‘What the board values’
Published 12:00 am Wednesday, May 21, 2014
If it had been put to a vote of the people who signed up to speak at Monday’s public hearing, Rowan County’s next step in the mall purchase process would have been shut down fast, 73 to 9.
But as Chairman Jim Sides has said, all he needs is three votes, and this time he had four: his and those of Vice Chairman Craig Pierce, Chad Mitchell and Mike Caskey. They voted to move forward with seeking a $4 million loan to replenish the fund balance after paying for the mall and have funds to start renovations. Nothing anyone could have said at the public hearing would have changed their minds.
What Sides did in limiting comment was within the letter of the law though not the spirit. Experts at the School of Government in Chapel Hill point to state statutes that allow limits to be put on comments at public hearings — to a point.

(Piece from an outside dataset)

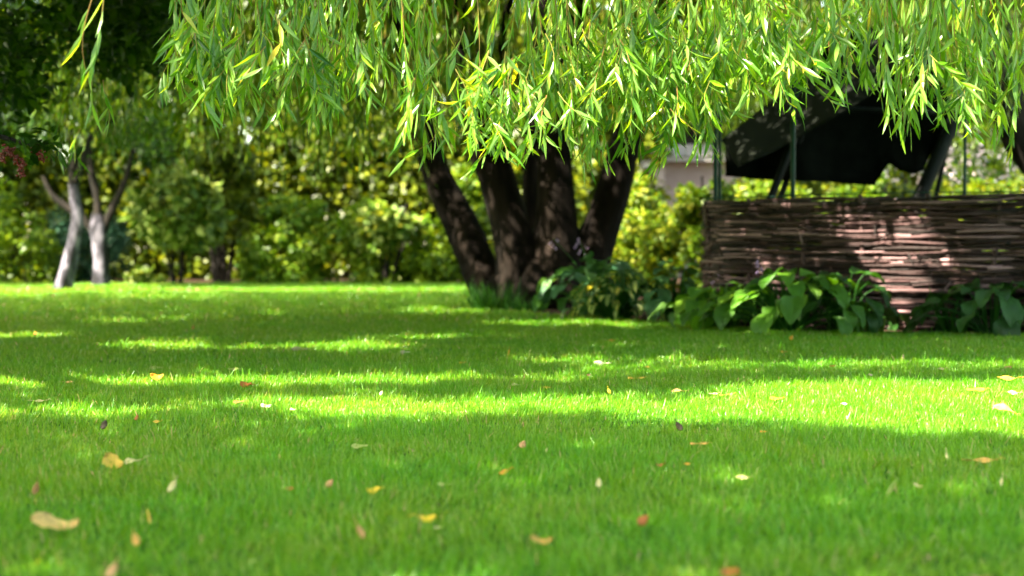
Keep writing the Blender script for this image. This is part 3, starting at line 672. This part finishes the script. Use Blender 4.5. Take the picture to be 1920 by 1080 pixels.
# ------------------------------------------------------------------ wattle fence
path = spline([(*P(1352, 480, 12.6)[:2],), (*P(1334, 480, 11.2)[:2],), (*P(1340, 480, 10.35)[:2],), (*P(1470, 480, 9.95)[:2],), (*P(1600, 480, 9.68)[:2],), (*P(1760, 480, 9.42)[:2],), (*P(1920, 480, 9.22)[:2],), (*P(2150, 480, 9.0)[:2],), (*P(2500, 480, 9.0)[:2],)], 400)
cum = np.concatenate([[0], np.cumsum(np.linalg.norm(np.diff(path, axis=0), axis=1))]); LEN = cum[-1]
def on_path(s):
    s = np.clip(s, 0, LEN); return np.stack([np.interp(s, cum, path[:, 0]), np.interp(s, cum, path[:, 1])], -1)
def path_n(s):
    t = norm(on_path(s + .02) - on_path(s - .02)); return np.stack([t[..., 1], -t[..., 0]], -1)
FH = .895
fe = empty('wattle_fence', (*on_path(np.array(LEN / 2)), 0), 'low woven fence of brown sticks curving round the swing at the right', 'fence')
wv = MB(); ST = .42; row = 0; z = .015; lay = 0.0
while z < FH or lay == 0.0:
    if z >= FH: z = .02; lay = -.034; row = 1
    s = R.uniform(-.8, 0)
    while s < LEN:
        ln = R.uniform(.9, 2.3); s0, s1 = max(s, 0), min(s + ln, LEN)
        if s1 - s0 > .15:
            m = max(4, int((s1 - s0) / .07)); ss = np.linspace(s0, s1, m)
            rad = R.uniform(.005, .0135)
            off = lay + .032 * np.cos(ss / ST * math.pi + row * math.pi) + R.choice([-.014, .010]) + R.normal(0, .004) + .004 * vnoise(ss * 5, ss * 0 + row, 3)
            q = on_path(ss) + path_n(ss) * off[:, None]
            zz = z + .016 * vnoise(ss * 3.5, ss * 0 + row * 1.7 + s, 7) + np.linspace(0, R.normal(0, .012), m) + .014 * np.sin(ss * 1.3)
            tube(wv, np.concatenate([q, zz[:, None]], 1), rad * np.linspace(1, R.uniform(.5, .9), m), 6, .12, seed=row)
        s += ln * R.uniform(.75, 1.02)
    z += R.uniform(.0065, .0115); row += 1
# stubs and broken ends poking out
for _ in range(150):
    s = R.uniform(.2, LEN); z0 = R.uniform(.1, FH); q = on_path(np.array(s)); nn = path_n(np.array(s)); tt = np.array([-nn[1], nn[0]])
    a = np.array([*(q + nn * .03), z0]); b = a + np.array([*(nn * R.uniform(.01, .05) + tt * R.normal(0, .05)), R.normal(-.02, .05)])
    tube(wv, [a, (a + b) / 2 + R.normal(0, .006, 3), b], [.007, .006, .004], 5)
wv.build('weave', M['wattle'], fe, smooth=True)
for i, s in enumerate(np.arange(.1, LEN, ST)):
    q = on_path(np.array(s)); mb = MB()
    tube(mb, [(q[0], q[1], -.03), (q[0] + R.normal(0, .012), q[1], .45), (q[0] + R.normal(0, .02), q[1], FH + R.uniform(-.01, .05))], [.021, .019, .016], 7, .1, seed=i)
    mb.build('stake', M['wattle'], fe, smooth=True)
mb = MB(); ss = np.linspace(.3, LEN, 120); q = on_path(ss) + path_n(ss) * .012
tube(mb, np.concatenate([q, (FH + .026 + .004 * np.sin(ss * 4))[:, None]], 1), .004, 6); mb.build('top_wire', M['green_metal'], fe, smooth=True)

# ------------------------------------------------------------------ green poles
def pole(px, d, ytop, r, label, brace=False, twin=False):
    b = P(px, 480, d); zt = P(0, ytop, d)[2]
    e = empty('garden_pole', (b[0], d, 0), label, 'pole', 'green poles at the fence')
    mb = MB(); tube(mb, [(b[0], d, -.05), (b[0], d, zt * .5), (b[0], d, zt)], r, 12); mb.build('post', M['green_metal'], e, smooth=True)
    mb = MB(); uvs(mb, np.array([b[0], d, zt]), r * 1.25, 10, 6); mb.build('cap', M['green_metal'], e, smooth=True)
    if brace:
        mb = MB(); tube(mb, [P(px, 190, d), P(px + 20, 158, d), P(px + 45, 118, d)], r * .8, 8); mb.build('brace', M['green_metal'], e, smooth=True)
    if twin:
        mb = MB(); tube(mb, [(b[0] + .035, d + .02, -.05), (b[0] + .035, d + .02, zt * .98)], r * .7, 8); mb.build('rod', M['green_metal'], e, smooth=True)
pole(1341, 10.55, 120, .017, 'green pole at the left end of the wattle fence', twin=True)
pole(1486, 10.15, 120, .017, 'green pole with a slanting brace in front of the swing', brace=True)
pole(1808, 10.2, 100, .012, 'thin green pole to the right of the swing')

# ------------------------------------------------------------------ garden swing under its cloth
sw = empty('garden_swing', (*P(1590, 480, 11.9)[:2], 0), 'dark green covered garden swing standing behind the wattle fence', 'garden swing')
def sheet(name, m, top, bot, parent, n=60, rows=14, fold=.03, thick=.006, seed=0):
    """hanging cloth between two pixel outlines: lists of (px, py, distance)"""
    tx = np.array(top, float); bx = np.array(bot, float)
    u = np.linspace(0, 1, n)
    def along(a):
        s = np.linspace(0, 1, len(a)); return np.stack([np.interp(u, s, a[:, k]) for k in range(3)], 1)
    T, B = along(tx), along(bx); mb = MB(); V = []
    for sgn in (0, 1):
        for r in range(rows):
            t = r / (rows - 1); q = T * (1 - t) + B * t
            p = np.array([P(*c) for c in q])
            p[:, 1] += fold * vnoise(u * 9 + seed, u * 0 + t * 1.3, seed) * (.4 + t) + sgn * thick
            p[:, 2] += -.03 * np.sin(math.pi * u) * t * 0
            V.append(p)
    V = np.concatenate(V); F = []; N = n * rows
    for r in range(rows - 1):
        for i in range(n - 1):
            a = r * n + i
            F += [(a, a + 1, a + 1 + n, a + n), (N + a, N + a + n, N + a + n + 1, N + a + 1)]
    for i in range(n - 1):
        a = (rows - 1) * n + i; F += [(i, N + i, N + i + 1, i + 1), (a, a + 1, N + a + 1, N + a)]
    for r in range(rows - 1):
        a, b = r * n, r * n + n - 1; F += [(a, a + n, N + a + n, N + a), (b, N + b, N + b + n, b + n)]
    mb.add(V, F); return mb.build(name, m, parent, smooth=True)
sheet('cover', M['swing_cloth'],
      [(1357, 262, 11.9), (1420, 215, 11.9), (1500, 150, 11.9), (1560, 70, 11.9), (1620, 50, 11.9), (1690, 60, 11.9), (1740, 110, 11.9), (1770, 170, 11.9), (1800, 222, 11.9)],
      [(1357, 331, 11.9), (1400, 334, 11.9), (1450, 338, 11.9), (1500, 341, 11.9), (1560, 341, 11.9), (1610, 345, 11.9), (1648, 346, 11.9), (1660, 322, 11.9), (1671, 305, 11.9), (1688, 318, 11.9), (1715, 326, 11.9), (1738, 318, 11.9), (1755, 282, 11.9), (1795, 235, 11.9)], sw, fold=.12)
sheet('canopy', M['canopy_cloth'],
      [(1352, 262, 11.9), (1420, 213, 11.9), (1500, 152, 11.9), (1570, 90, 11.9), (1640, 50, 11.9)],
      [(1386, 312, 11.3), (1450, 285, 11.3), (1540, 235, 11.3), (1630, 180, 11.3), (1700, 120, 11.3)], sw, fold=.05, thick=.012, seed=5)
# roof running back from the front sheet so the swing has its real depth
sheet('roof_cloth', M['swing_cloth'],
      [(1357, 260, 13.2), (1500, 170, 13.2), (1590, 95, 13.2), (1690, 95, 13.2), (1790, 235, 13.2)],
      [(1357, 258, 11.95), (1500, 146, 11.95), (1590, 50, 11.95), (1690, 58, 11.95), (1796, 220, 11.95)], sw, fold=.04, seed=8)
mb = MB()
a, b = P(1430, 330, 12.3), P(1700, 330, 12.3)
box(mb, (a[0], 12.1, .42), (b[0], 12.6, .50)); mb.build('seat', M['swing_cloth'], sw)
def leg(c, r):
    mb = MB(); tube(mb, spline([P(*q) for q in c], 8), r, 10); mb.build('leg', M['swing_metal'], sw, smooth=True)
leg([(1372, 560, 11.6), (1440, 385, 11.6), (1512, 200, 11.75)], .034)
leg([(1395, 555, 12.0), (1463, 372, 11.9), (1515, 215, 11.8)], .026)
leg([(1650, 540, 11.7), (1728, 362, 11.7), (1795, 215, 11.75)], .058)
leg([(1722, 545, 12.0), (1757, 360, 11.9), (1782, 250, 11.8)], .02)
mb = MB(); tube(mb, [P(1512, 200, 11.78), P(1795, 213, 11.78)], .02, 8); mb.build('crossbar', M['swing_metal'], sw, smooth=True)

# dark leaning tree at the right edge
rt = empty('leaning_tree', (*P(2060, 480, 12.5)[:2], 0), 'dark leaning trunk at the right edge above the wattle fence', 'tree')
stem('trunk', [(2120, 585, 12.5, .2), (2050, 440, 12.5, .19), (1965, 320, 12.5, .18), (1912, 250, 12.5, .17), (1880, 150, 12.5, .16), (1850, -20, 12.4, .13), (1820, -200, 12, .1)], M['bark_dark'], rt, seed=71)
mb = MB(); q = P(1840, -160, 12); crown(mb, q[0] + .6, 12.4, 3.6, 6.2, 2.2, 2, 5000, .15, .04, 40); mb.build('crown', M['l_mid'], rt)

# ------------------------------------------------------------------ hostas
def hosta(label, base, K, L, Wd, m, hgt, spread, group='hostas along the fence', bloom=(), seedr=None):
    """leaf blades on arching stalks round a crown at base"""
    e = empty('hosta', (base[0], base[1], 0), label, 'hosta', group)
    mb = MB(); st = MB(); across = []
    rows = [0, .06, .18, .34, .52, .7, .85, .95, 1]
    prof = [.04, .42, .82, 1, .97, .78, .47, .2, .02]
    nc = 9; cs = np.linspace(-1, 1, nc)
    for k in range(K):
        az = 2.399 * k + R.normal(0, .25); q = (k + .5) / K            # outer, lower leaves first
        rr = spread * (1 - q) ** .6 * R.uniform(.75, 1.1) + .03; zz = hgt * (.22 + .78 * q ** .7) * R.uniform(.8, 1.1)
        tip = np.array([base[0] + math.cos(az) * rr, base[1] + math.sin(az) * rr * .8, zz])
        b = np.array([base[0] + math.cos(az) * .05, base[1] + math.sin(az) * .05, 0])
        mid = b * .5 + tip * .5 + [0, 0, zz * .28]
        tube(st, spline([b, mid, tip], 7), np.linspace(.006, .004, 7), 5, cap=False)
        out = np.array([math.cos(az), math.sin(az), 0]); out = norm(out + R.normal(0, .3, 3) * [1, 1, 0])
        l = L * R.uniform(.55, 1.08); w = Wd * l / L * R.uniform(.85, 1.15)
        side = np.array([-out[1], out[0], R.normal(0, .22)]); side = norm(side)
        a0 = R.uniform(.0, .5) - .5 * (1 - q) ; droop = R.uniform(.9, 1.6) * (1.15 - .4 * q)
        V = []; pos = tip.copy(); pt = 0
        for t, pw in zip(rows, prof):
            ang = a0 - droop * t; dirv = out * math.cos(ang) + np.array([0, 0, 1]) * math.sin(ang)
            pos = pos + dirv * l * (t - pt); pt = t
            up = norm(np.cross(dirv, side)); up = up if up[2] > 0 else -up
            for c in cs:
                cup = .22 * abs(c) ** 1.3 * pw * w + .012 * math.sin(t * 11 + c * 5 + k) * pw * abs(c)
                V.append(pos + side * c * pw * w + up * cup); across.append(abs(c))
        F = [(i * nc + j, i * nc + j + 1, (i + 1) * nc + j + 1, (i + 1) * nc + j) for i in range(len(rows) - 1) for j in range(nc - 1)]
        mb.add(V, F)
    o = mb.build('leaves', M[m], e, smooth=True)
    at = o.data.attributes.new('across', 'FLOAT', 'POINT'); at.data.foreach_set('value', np.array(across, dtype=np.float32))
    st.build('stalks', M['tuft'], e, smooth=True)
    for (px, py, d) in bloom:
        tp = P(px, py, d); mb = MB()
        tube(mb, spline([(base[0], base[1], .0), (base[0] * .6 + tp[0] * .4, (base[1] + tp[1]) / 2, tp[2] * .6), tuple(tp)], 10), np.linspace(.005, .003, 10), 5)
        f = mb.build('flower_stalk', M['tuft'], e, smooth=True)
        for i in range(4):
            mb = MB(); a = R.uniform(0, 6.28); c = tp + [math.cos(a) * .02, math.sin(a) * .02, -.022 * i]
            dv = norm(np.array([math.cos(a), math.sin(a), -.9])); tube(mb, [c, c + dv * .016, c + dv * .034], [.003, .006, .010], 7, cap=False)
            fl = mb.build('flower', M['petal'], e, smooth=True); fl.parent = f
gx = lambda px, d: P(px, 480, d)[:2]
hosta('big blue green hosta in front of the willow trunk', gx(1120, 11.6), 58, .24, .085, 'hosta_blue', .46, .42, bloom=((1038, 448, 12.4), (1085, 446, 12.3), (1092, 462, 12.3)))
hosta('small hosta with yellow centred leaves in front of the blue green one', gx(1158, 11.05), 120, .14, .035, 'hosta_cream', .36, .36)
hosta('dark green hosta between the yellow centred hosta and the fence end', gx(1268, 11.0), 44, .2, .065, 'hosta_blue', .42, .34, bloom=((1345, 515, 10.3),))
hosta('light green hosta at the foot of the fence left end', gx(1350, 9.75), 40, .22, .06, 'hosta_green', .3, .36)
hosta('largest green hosta spreading in front of the wattle fence', gx(1480, 9.3), 62, .24, .075, 'hosta_green', .40, .50, bloom=((1426, 488, 9.5),))
hosta('hosta with dark leaves at the right end of the largest one', gx(1580, 9.35), 26, .23, .075, 'hosta_dark', .38, .32)
hosta('dark hosta at the right edge before the wattle fence', gx(1860, 9.05), 38, .26, .075, 'hosta_dark', .36, .42)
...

“The basic law on this derives from First Amendment principles of free speech,” says Frayda S. Bluestein, an attorney and School of Government professor who specializes in this area. “So there can be reasonable ‘time, place, and manner’ restrictions, but they must be viewpoint neutral as written and as applied.”

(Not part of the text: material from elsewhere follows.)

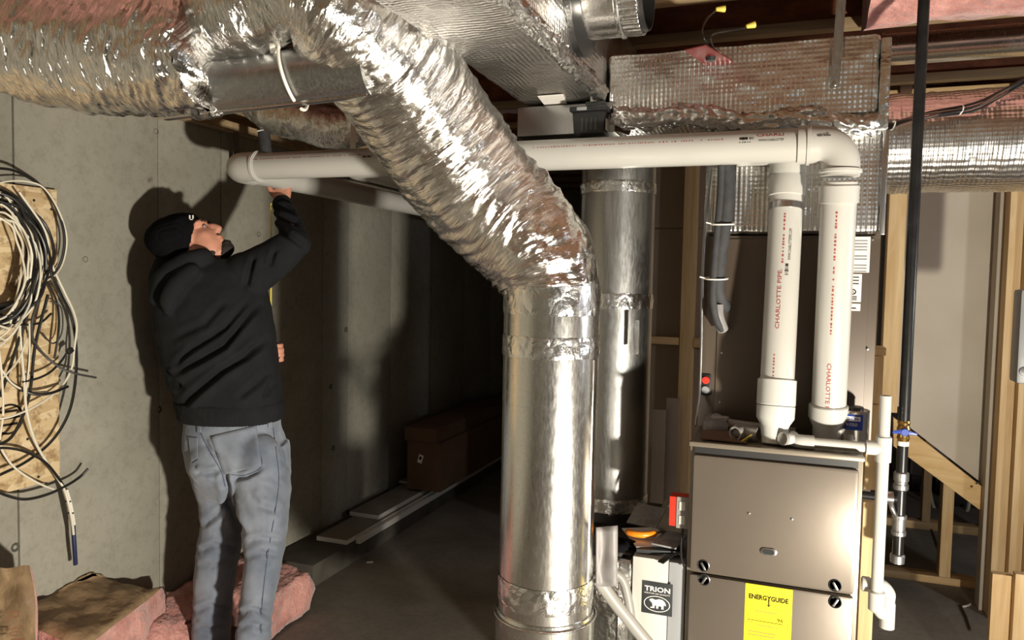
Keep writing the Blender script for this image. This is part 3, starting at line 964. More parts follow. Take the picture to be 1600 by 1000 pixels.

When people who agree with the chairman’s stance on public prayer show up in droves, he’s willing to listen to every one of them. But when people who disagree with his mall purchase want to have their say, he’s quick to impose limits. How neutral is that?
Professor Rick Morse, also with the School of Government, said the law regarding public hearings gives broad discretion as to how hearings are to be conducted. “But where there is broad discretion,” Morse said, “the question of how to conduct the hearing comes down to what the board values, and there are many different ways to conduct a hearing accordingly.”

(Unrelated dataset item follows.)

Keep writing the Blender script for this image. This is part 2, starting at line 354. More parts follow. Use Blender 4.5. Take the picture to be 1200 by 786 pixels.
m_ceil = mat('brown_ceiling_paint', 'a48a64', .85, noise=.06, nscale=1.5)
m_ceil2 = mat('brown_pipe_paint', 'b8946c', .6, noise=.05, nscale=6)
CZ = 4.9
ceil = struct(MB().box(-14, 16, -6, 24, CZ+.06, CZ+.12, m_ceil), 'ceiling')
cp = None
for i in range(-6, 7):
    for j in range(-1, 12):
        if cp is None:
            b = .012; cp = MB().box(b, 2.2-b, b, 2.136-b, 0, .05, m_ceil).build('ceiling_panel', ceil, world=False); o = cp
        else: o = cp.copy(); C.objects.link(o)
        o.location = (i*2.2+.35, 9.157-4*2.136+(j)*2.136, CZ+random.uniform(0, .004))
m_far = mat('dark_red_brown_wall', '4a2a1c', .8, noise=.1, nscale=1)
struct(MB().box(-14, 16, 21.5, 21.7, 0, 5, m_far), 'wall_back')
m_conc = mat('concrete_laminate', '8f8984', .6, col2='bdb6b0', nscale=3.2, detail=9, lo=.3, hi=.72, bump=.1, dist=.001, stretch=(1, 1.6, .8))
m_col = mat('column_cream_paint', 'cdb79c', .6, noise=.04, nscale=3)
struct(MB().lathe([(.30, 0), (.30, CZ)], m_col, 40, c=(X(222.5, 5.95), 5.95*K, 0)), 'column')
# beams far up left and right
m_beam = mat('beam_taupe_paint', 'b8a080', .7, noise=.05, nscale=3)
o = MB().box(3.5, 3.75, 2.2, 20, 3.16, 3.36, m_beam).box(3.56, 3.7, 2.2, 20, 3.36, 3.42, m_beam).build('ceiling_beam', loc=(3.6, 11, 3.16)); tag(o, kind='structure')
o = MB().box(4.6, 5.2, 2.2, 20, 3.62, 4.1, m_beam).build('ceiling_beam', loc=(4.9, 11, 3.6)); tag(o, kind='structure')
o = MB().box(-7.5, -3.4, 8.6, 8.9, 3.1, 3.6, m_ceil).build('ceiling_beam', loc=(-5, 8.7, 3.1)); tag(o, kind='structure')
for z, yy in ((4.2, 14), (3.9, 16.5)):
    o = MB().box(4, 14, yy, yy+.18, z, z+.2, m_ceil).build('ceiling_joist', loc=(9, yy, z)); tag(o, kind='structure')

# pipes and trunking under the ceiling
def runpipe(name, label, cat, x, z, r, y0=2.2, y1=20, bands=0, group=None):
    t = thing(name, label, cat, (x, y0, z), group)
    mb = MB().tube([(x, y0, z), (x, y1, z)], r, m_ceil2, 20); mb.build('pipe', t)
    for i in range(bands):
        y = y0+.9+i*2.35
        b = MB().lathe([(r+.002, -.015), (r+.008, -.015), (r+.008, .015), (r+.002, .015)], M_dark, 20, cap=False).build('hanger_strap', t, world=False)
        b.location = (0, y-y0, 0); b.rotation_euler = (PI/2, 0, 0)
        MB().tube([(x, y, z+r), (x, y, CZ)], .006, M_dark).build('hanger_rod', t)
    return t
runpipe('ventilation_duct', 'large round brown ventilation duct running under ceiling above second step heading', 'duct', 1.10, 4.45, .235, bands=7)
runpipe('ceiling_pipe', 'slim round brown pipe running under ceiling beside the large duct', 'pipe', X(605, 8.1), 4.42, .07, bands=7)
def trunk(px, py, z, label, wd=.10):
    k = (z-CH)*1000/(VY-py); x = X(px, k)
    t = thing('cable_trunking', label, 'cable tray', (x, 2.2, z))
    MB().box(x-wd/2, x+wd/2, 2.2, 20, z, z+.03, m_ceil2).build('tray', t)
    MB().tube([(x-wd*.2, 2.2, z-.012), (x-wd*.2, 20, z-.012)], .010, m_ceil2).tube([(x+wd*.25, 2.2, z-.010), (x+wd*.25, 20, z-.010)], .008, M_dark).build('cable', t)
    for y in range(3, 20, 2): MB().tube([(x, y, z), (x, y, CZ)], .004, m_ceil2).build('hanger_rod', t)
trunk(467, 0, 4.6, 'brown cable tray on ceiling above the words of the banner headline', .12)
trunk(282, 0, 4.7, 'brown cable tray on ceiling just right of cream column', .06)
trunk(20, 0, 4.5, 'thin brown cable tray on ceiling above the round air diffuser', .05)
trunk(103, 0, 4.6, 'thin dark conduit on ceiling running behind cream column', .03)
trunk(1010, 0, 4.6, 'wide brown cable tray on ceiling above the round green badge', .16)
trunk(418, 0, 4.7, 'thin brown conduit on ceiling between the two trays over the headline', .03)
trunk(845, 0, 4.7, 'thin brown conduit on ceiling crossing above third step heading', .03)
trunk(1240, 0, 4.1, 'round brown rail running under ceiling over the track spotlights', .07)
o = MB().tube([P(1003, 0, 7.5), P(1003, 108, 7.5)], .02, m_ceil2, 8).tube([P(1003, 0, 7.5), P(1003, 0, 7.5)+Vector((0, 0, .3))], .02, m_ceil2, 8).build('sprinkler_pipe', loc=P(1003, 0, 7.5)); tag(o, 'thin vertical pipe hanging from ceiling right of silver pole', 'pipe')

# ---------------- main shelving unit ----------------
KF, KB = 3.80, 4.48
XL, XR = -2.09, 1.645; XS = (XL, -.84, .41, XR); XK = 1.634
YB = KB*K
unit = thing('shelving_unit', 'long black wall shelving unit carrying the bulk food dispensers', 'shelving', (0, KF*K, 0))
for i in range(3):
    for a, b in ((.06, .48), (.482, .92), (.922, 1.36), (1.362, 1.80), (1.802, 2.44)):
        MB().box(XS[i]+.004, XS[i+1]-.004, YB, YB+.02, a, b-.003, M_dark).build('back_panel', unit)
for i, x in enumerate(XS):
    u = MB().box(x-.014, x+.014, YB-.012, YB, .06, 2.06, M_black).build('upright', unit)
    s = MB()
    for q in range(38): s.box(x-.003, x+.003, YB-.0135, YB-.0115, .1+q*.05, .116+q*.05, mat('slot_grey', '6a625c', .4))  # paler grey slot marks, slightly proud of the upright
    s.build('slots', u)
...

What the majority of commissioners valued Monday night was getting the hearing over with. Keeping the proceedings “viewpoint neutral” was an afterthought. Allowing five people on each side to speak sounds equal but was disproportionate to the 73:9 ratio of those who signed up. No matter. Commissioners had already decided how they were going to vote. They have sunk nearly $3.5 million of the county’s savings into the mall and now, in effect, are asking forgiveness instead of permission by replenishing the fund balance. The Local Government Commission is likely to give them what they want, though more than one opponent of the loan implied that they plan to be at the Raleigh meeting when the application is discussed.
Unfortunately, no amount of theatrics is going to un-buy the mall. The damage has been done. Maybe the number to keep in mind now is five, or rather fifth. In his bid for re-election, the chairman came in fifth in a race for three seats. His mandate has evaporated, but until early December, he has power and he has three votes — and a mall.